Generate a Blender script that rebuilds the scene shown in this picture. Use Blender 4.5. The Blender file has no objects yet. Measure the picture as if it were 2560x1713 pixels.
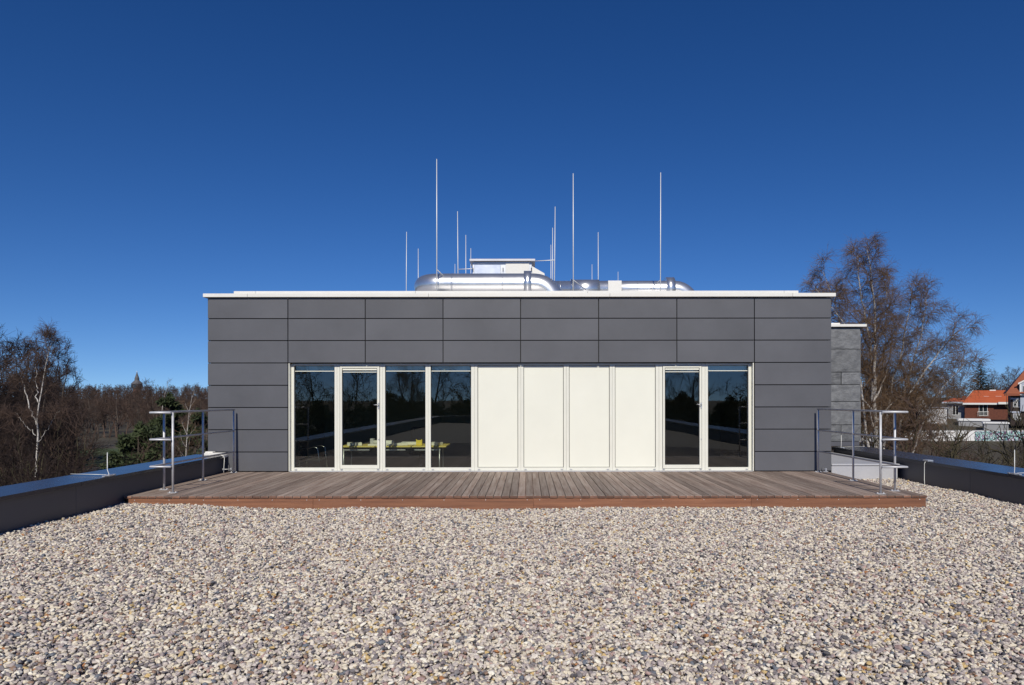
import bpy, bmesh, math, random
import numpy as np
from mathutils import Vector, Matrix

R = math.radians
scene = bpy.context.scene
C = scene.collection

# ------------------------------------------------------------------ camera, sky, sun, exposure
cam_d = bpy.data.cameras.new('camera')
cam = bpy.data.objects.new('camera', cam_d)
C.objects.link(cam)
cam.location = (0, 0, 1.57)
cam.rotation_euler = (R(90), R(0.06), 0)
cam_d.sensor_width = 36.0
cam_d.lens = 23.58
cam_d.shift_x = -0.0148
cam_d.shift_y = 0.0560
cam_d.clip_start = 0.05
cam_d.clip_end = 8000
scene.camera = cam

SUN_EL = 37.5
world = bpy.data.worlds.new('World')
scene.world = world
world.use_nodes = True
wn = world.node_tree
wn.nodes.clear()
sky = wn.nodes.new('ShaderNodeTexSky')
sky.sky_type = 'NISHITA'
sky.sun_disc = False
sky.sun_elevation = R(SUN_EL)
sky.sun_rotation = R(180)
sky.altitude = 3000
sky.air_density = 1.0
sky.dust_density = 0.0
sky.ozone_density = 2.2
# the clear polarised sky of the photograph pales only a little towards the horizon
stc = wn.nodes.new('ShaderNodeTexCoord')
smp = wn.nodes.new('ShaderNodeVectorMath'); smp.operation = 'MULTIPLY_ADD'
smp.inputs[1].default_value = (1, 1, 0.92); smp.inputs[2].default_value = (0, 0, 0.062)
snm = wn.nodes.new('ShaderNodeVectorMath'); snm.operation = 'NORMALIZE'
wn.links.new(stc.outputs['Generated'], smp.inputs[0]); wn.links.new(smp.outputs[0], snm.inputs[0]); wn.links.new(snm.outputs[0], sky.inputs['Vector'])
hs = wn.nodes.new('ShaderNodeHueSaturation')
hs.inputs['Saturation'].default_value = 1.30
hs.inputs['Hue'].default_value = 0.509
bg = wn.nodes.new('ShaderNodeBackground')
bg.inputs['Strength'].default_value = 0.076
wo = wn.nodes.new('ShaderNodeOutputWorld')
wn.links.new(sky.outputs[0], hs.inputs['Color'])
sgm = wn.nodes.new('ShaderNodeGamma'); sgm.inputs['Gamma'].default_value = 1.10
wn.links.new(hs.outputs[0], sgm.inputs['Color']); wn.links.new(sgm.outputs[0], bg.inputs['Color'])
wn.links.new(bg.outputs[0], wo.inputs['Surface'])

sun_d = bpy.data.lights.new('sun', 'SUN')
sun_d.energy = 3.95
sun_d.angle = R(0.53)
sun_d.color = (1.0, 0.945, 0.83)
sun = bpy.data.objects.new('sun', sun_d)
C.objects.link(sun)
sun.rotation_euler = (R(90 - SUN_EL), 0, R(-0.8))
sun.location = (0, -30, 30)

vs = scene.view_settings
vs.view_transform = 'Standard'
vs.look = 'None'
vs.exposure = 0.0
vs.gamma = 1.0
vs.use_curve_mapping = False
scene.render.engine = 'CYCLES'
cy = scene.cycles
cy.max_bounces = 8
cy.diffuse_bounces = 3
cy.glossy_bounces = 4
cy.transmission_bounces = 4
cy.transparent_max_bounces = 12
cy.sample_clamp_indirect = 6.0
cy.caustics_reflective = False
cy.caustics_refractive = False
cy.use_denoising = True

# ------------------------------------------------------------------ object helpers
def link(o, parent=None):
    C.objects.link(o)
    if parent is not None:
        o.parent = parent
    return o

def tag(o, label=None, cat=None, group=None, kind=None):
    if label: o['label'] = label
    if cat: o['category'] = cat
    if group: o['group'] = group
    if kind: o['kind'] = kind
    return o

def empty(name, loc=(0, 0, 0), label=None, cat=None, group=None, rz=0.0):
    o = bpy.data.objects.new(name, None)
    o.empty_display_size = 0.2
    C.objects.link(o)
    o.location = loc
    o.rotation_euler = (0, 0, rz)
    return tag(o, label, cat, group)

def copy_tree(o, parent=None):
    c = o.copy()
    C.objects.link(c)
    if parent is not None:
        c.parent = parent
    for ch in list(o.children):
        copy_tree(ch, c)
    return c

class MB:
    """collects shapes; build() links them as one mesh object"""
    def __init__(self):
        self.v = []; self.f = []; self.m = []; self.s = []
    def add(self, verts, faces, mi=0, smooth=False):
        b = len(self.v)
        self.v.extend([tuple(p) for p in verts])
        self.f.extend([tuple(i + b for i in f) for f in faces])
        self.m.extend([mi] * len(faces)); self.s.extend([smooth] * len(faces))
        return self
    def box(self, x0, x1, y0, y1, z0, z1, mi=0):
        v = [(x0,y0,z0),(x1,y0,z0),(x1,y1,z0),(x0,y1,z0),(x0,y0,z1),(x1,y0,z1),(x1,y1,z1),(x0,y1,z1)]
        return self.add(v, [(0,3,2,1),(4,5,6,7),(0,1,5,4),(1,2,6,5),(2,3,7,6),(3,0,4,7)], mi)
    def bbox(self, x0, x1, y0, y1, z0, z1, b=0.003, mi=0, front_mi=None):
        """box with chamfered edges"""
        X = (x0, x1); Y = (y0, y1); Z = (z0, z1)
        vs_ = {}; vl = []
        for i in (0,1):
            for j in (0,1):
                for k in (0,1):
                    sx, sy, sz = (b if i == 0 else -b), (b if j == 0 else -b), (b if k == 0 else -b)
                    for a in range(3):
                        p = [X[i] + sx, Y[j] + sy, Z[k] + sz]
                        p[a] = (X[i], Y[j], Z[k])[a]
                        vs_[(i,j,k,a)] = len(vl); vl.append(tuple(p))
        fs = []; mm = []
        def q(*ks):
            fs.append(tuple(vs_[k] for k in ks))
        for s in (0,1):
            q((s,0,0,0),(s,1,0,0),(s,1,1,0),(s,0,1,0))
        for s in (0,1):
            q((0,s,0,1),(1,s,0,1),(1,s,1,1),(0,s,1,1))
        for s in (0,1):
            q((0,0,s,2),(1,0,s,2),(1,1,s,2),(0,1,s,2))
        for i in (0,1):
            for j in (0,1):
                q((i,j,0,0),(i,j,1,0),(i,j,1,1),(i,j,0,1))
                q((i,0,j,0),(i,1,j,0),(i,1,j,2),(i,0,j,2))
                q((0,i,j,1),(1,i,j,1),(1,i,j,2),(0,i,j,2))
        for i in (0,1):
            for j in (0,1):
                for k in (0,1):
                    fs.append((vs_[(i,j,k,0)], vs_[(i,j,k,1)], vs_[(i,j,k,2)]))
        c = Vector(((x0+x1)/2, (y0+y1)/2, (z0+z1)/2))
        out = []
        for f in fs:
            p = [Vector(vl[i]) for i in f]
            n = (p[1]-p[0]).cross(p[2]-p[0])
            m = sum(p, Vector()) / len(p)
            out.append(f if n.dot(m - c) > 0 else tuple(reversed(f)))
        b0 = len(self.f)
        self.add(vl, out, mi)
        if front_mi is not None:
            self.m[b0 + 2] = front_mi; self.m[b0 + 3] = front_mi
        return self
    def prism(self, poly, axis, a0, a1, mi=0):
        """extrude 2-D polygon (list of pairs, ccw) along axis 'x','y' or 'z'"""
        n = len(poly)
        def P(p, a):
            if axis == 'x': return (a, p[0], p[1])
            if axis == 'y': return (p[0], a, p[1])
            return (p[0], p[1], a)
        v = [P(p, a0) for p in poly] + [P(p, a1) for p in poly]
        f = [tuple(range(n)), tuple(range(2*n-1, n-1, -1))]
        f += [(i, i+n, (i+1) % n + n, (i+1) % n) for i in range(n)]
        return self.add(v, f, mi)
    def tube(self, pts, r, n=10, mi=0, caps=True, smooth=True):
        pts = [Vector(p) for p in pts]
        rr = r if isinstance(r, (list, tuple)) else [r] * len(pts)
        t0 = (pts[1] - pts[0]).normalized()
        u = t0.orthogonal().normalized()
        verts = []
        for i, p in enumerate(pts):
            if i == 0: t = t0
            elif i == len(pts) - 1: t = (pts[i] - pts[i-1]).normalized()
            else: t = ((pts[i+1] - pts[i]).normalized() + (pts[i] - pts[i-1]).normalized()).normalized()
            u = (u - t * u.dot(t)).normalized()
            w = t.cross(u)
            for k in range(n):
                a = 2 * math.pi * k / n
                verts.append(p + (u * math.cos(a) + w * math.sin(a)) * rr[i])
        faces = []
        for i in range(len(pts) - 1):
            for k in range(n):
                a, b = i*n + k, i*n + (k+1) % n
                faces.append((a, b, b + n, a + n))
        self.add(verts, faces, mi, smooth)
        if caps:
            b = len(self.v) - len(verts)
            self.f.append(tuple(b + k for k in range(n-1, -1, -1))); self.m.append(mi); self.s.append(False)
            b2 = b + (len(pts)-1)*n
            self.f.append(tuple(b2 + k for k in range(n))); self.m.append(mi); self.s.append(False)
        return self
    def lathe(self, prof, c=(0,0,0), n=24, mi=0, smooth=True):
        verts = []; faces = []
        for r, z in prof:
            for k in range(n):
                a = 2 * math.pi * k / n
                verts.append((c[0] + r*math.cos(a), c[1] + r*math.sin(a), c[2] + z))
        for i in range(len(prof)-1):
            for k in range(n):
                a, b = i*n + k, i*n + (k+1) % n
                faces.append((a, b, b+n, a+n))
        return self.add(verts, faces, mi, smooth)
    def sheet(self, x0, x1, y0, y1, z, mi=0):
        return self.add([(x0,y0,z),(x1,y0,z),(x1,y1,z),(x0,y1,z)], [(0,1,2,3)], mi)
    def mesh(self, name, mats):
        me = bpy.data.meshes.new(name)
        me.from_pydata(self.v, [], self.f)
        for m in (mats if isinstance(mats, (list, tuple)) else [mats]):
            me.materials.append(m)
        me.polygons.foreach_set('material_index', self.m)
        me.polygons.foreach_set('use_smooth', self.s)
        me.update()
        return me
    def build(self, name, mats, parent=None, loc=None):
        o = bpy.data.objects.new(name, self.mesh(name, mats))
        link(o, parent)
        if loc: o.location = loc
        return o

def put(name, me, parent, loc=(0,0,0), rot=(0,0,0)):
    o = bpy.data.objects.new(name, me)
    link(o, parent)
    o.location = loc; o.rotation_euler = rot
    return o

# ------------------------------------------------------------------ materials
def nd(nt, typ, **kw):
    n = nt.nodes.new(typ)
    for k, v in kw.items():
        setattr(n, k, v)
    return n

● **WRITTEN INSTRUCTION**
Look through the listing and extract every line with "objects" in it.

● **TASK OUTPUT**
Generate a Blender script that rebuilds the scene shown in this picture. Use Blender 4.5. The Blender file has no objects yet. Measure the picture as if it were 2560x1713 pixels.
cam = bpy.data.objects.new('camera', cam_d)
C.objects.link(cam)
sun = bpy.data.objects.new('sun', sun_d)
C.objects.link(sun)
    C.objects.link(o)
    o = bpy.data.objects.new(name, None)
    C.objects.link(o)
    C.objects.link(c)
        o = bpy.data.objects.new(name, self.mesh(name, mats))
    o = bpy.data.objects.new(name, me)